- **GIVEN PROBLEM**
Print all of the data exactly.

- **MATERIAL PROVIDED**
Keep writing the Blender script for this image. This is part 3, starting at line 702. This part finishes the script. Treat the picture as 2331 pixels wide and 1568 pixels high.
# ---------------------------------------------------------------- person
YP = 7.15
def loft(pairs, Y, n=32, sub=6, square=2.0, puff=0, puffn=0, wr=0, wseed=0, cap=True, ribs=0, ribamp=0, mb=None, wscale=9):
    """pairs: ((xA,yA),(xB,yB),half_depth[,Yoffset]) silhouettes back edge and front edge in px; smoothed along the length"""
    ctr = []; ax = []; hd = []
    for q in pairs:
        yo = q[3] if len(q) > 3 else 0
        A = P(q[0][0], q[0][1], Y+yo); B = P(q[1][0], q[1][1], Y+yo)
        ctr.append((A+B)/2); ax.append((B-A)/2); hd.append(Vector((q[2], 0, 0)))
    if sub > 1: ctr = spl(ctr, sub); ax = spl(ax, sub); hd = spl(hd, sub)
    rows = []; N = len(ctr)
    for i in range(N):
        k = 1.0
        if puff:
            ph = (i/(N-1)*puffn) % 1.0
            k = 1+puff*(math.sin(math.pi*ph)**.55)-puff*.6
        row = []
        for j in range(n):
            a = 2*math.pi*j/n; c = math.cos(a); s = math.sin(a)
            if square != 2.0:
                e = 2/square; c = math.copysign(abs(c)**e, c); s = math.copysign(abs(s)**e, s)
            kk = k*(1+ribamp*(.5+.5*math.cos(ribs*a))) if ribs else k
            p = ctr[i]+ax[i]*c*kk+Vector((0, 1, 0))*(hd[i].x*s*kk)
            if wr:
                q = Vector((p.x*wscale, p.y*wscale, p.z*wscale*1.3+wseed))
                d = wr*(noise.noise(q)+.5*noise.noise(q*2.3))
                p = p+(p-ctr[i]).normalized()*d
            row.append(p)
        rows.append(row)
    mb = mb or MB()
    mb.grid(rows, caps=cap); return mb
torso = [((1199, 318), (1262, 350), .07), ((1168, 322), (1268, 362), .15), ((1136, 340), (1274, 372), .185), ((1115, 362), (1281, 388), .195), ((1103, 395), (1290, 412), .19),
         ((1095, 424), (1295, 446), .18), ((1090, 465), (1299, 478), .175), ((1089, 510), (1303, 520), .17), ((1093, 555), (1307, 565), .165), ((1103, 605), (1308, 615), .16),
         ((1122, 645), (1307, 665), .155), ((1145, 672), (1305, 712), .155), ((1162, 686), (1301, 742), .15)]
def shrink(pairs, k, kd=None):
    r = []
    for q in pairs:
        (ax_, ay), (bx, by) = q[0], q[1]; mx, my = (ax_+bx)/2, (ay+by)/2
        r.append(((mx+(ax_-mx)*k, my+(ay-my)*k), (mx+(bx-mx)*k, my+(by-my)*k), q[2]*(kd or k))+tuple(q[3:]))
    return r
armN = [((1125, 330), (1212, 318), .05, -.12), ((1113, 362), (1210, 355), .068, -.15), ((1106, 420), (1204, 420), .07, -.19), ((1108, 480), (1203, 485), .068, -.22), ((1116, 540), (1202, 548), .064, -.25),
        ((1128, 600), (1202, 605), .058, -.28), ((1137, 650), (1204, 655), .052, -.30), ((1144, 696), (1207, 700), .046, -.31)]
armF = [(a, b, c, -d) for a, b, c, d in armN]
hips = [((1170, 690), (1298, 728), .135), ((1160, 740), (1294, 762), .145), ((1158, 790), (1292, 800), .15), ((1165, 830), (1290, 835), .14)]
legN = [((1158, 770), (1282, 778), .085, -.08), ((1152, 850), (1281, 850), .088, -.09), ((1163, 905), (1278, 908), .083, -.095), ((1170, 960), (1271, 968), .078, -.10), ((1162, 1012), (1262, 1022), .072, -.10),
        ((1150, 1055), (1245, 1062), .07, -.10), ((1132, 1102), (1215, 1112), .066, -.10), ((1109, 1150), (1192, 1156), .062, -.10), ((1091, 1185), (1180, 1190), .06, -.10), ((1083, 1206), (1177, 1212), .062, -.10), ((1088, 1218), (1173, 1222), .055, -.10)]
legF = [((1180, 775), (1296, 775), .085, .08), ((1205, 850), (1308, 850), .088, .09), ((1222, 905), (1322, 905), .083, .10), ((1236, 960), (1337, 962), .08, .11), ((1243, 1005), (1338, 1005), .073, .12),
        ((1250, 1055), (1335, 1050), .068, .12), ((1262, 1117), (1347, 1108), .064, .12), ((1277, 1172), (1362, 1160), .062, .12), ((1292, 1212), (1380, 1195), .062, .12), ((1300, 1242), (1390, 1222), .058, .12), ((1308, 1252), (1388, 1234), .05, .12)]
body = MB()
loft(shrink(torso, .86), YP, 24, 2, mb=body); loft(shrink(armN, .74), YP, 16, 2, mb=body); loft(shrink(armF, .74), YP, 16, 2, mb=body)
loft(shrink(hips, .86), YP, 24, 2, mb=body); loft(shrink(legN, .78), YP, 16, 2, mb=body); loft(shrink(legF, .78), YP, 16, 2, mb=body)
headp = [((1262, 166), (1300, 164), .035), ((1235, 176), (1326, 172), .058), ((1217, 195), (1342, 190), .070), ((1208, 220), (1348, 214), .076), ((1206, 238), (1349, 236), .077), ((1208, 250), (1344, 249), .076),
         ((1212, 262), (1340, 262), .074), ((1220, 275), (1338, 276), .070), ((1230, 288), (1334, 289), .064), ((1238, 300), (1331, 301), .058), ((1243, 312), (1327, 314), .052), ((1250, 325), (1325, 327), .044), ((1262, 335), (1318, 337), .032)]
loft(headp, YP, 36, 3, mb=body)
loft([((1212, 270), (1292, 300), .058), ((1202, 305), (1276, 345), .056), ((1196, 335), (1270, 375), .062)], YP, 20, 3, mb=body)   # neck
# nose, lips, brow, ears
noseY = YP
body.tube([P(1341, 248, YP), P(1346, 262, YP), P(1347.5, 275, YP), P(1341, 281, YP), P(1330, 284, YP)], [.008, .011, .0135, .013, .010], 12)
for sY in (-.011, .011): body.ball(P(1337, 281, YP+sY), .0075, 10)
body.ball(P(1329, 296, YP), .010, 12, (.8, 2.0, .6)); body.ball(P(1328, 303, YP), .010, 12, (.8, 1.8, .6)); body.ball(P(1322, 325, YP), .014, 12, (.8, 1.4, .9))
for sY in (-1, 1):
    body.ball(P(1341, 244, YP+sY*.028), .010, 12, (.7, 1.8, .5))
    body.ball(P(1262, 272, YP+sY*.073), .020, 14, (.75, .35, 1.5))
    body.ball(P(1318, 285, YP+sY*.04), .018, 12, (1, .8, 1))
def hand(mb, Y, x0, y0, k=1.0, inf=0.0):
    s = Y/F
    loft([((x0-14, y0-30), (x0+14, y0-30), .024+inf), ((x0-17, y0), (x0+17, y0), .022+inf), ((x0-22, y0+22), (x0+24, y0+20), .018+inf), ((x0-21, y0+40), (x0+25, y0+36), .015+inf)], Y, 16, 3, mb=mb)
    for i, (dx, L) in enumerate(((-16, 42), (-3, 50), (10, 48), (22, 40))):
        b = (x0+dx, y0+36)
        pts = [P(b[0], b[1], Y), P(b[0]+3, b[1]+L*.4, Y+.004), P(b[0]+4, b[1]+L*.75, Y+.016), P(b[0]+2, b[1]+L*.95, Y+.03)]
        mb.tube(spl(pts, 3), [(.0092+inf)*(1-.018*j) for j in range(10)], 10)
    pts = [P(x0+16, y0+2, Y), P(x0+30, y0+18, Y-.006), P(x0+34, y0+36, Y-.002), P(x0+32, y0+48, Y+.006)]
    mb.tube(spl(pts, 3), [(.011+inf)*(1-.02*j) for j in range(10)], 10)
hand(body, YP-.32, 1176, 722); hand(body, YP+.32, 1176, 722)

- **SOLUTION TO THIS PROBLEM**
Keep writing the Blender script for this image. This is part 3, starting at line 702. This part finishes the script. Treat the picture as 2331 pixels wide and 1568 pixels high.
# ---------------------------------------------------------------- person
YP = 7.15
def loft(pairs, Y, n=32, sub=6, square=2.0, puff=0, puffn=0, wr=0, wseed=0, cap=True, ribs=0, ribamp=0, mb=None, wscale=9):
    """pairs: ((xA,yA),(xB,yB),half_depth[,Yoffset]) silhouettes back edge and front edge in px; smoothed along the length"""
    ctr = []; ax = []; hd = []
    for q in pairs:
        yo = q[3] if len(q) > 3 else 0
        A = P(q[0][0], q[0][1], Y+yo); B = P(q[1][0], q[1][1], Y+yo)
        ctr.append((A+B)/2); ax.append((B-A)/2); hd.append(Vector((q[2], 0, 0)))
    if sub > 1: ctr = spl(ctr, sub); ax = spl(ax, sub); hd = spl(hd, sub)
    rows = []; N = len(ctr)
    for i in range(N):
        k = 1.0
        if puff:
            ph = (i/(N-1)*puffn) % 1.0
            k = 1+puff*(math.sin(math.pi*ph)**.55)-puff*.6
        row = []
        for j in range(n):
            a = 2*math.pi*j/n; c = math.cos(a); s = math.sin(a)
            if square != 2.0:
                e = 2/square; c = math.copysign(abs(c)**e, c); s = math.copysign(abs(s)**e, s)
            kk = k*(1+ribamp*(.5+.5*math.cos(ribs*a))) if ribs else k
            p = ctr[i]+ax[i]*c*kk+Vector((0, 1, 0))*(hd[i].x*s*kk)
            if wr:
                q = Vector((p.x*wscale, p.y*wscale, p.z*wscale*1.3+wseed))
                d = wr*(noise.noise(q)+.5*noise.noise(q*2.3))
                p = p+(p-ctr[i]).normalized()*d
            row.append(p)
        rows.append(row)
    mb = mb or MB()
    mb.grid(rows, caps=cap); return mb
torso = [((1199, 318), (1262, 350), .07), ((1168, 322), (1268, 362), .15), ((1136, 340), (1274, 372), .185), ((1115, 362), (1281, 388), .195), ((1103, 395), (1290, 412), .19),
         ((1095, 424), (1295, 446), .18), ((1090, 465), (1299, 478), .175), ((1089, 510), (1303, 520), .17), ((1093, 555), (1307, 565), .165), ((1103, 605), (1308, 615), .16),
         ((1122, 645), (1307, 665), .155), ((1145, 672), (1305, 712), .155), ((1162, 686), (1301, 742), .15)]
def shrink(pairs, k, kd=None):
    r = []
    for q in pairs:
        (ax_, ay), (bx, by) = q[0], q[1]; mx, my = (ax_+bx)/2, (ay+by)/2
        r.append(((mx+(ax_-mx)*k, my+(ay-my)*k), (mx+(bx-mx)*k, my+(by-my)*k), q[2]*(kd or k))+tuple(q[3:]))
    return r
armN = [((1125, 330), (1212, 318), .05, -.12), ((1113, 362), (1210, 355), .068, -.15), ((1106, 420), (1204, 420), .07, -.19), ((1108, 480), (1203, 485), .068, -.22), ((1116, 540), (1202, 548), .064, -.25),
        ((1128, 600), (1202, 605), .058, -.28), ((1137, 650), (1204, 655), .052, -.30), ((1144, 696), (1207, 700), .046, -.31)]
armF = [(a, b, c, -d) for a, b, c, d in armN]
hips = [((1170, 690), (1298, 728), .135), ((1160, 740), (1294, 762), .145), ((1158, 790), (1292, 800), .15), ((1165, 830), (1290, 835), .14)]
legN = [((1158, 770), (1282, 778), .085, -.08), ((1152, 850), (1281, 850), .088, -.09), ((1163, 905), (1278, 908), .083, -.095), ((1170, 960), (1271, 968), .078, -.10), ((1162, 1012), (1262, 1022), .072, -.10),
        ((1150, 1055), (1245, 1062), .07, -.10), ((1132, 1102), (1215, 1112), .066, -.10), ((1109, 1150), (1192, 1156), .062, -.10), ((1091, 1185), (1180, 1190), .06, -.10), ((1083, 1206), (1177, 1212), .062, -.10), ((1088, 1218), (1173, 1222), .055, -.10)]
legF = [((1180, 775), (1296, 775), .085, .08), ((1205, 850), (1308, 850), .088, .09), ((1222, 905), (1322, 905), .083, .10), ((1236, 960), (1337, 962), .08, .11), ((1243, 1005), (1338, 1005), .073, .12),
        ((1250, 1055), (1335, 1050), .068, .12), ((1262, 1117), (1347, 1108), .064, .12), ((1277, 1172), (1362, 1160), .062, .12), ((1292, 1212), (1380, 1195), .062, .12), ((1300, 1242), (1390, 1222), .058, .12), ((1308, 1252), (1388, 1234), .05, .12)]
body = MB()
loft(shrink(torso, .86), YP, 24, 2, mb=body); loft(shrink(armN, .74), YP, 16, 2, mb=body); loft(shrink(armF, .74), YP, 16, 2, mb=body)
loft(shrink(hips, .86), YP, 24, 2, mb=body); loft(shrink(legN, .78), YP, 16, 2, mb=body); loft(shrink(legF, .78), YP, 16, 2, mb=body)
headp = [((1262, 166), (1300, 164), .035), ((1235, 176), (1326, 172), .058), ((1217, 195), (1342, 190), .070), ((1208, 220), (1348, 214), .076), ((1206, 238), (1349, 236), .077), ((1208, 250), (1344, 249), .076),
         ((1212, 262), (1340, 262), .074), ((1220, 275), (1338, 276), .070), ((1230, 288), (1334, 289), .064), ((1238, 300), (1331, 301), .058), ((1243, 312), (1327, 314), .052), ((1250, 325), (1325, 327), .044), ((1262, 335), (1318, 337), .032)]
loft(headp, YP, 36, 3, mb=body)
loft([((1212, 270), (1292, 300), .058), ((1202, 305), (1276, 345), .056), ((1196, 335), (1270, 375), .062)], YP, 20, 3, mb=body)   # neck
# nose, lips, brow, ears
noseY = YP
body.tube([P(1341, 248, YP), P(1346, 262, YP), P(1347.5, 275, YP), P(1341, 281, YP), P(1330, 284, YP)], [.008, .011, .0135, .013, .010], 12)
for sY in (-.011, .011): body.ball(P(1337, 281, YP+sY), .0075, 10)
body.ball(P(1329, 296, YP), .010, 12, (.8, 2.0, .6)); body.ball(P(1328, 303, YP), .010, 12, (.8, 1.8, .6)); body.ball(P(1322, 325, YP), .014, 12, (.8, 1.4, .9))
for sY in (-1, 1):
    body.ball(P(1341, 244, YP+sY*.028), .010, 12, (.7, 1.8, .5))
    body.ball(P(1262, 272, YP+sY*.073), .020, 14, (.75, .35, 1.5))
    body.ball(P(1318, 285, YP+sY*.04), .018, 12, (1, .8, 1))
def hand(mb, Y, x0, y0, k=1.0, inf=0.0):
    s = Y/F
    loft([((x0-14, y0-30), (x0+14, y0-30), .024+inf), ((x0-17, y0), (x0+17, y0), .022+inf), ((x0-22, y0+22), (x0+24, y0+20), .018+inf), ((x0-21, y0+40), (x0+25, y0+36), .015+inf)], Y, 16, 3, mb=mb)
    for i, (dx, L) in enumerate(((-16, 42), (-3, 50), (10, 48), (22, 40))):
        b = (x0+dx, y0+36)
        pts = [P(b[0], b[1], Y), P(b[0]+3, b[1]+L*.4, Y+.004), P(b[0]+4, b[1]+L*.75, Y+.016), P(b[0]+2, b[1]+L*.95, Y+.03)]
        mb.tube(spl(pts, 3), [(.0092+inf)*(1-.018*j) for j in range(10)], 10)
    pts = [P(x0+16, y0+2, Y), P(x0+30, y0+18, Y-.006), P(x0+34, y0+36, Y-.002), P(x0+32, y0+48, Y+.006)]
    mb.tube(spl(pts, 3), [(.011+inf)*(1-.02*j) for j in range(10)], 10)
hand(body, YP-.32, 1176, 722); hand(body, YP+.32, 1176, 722)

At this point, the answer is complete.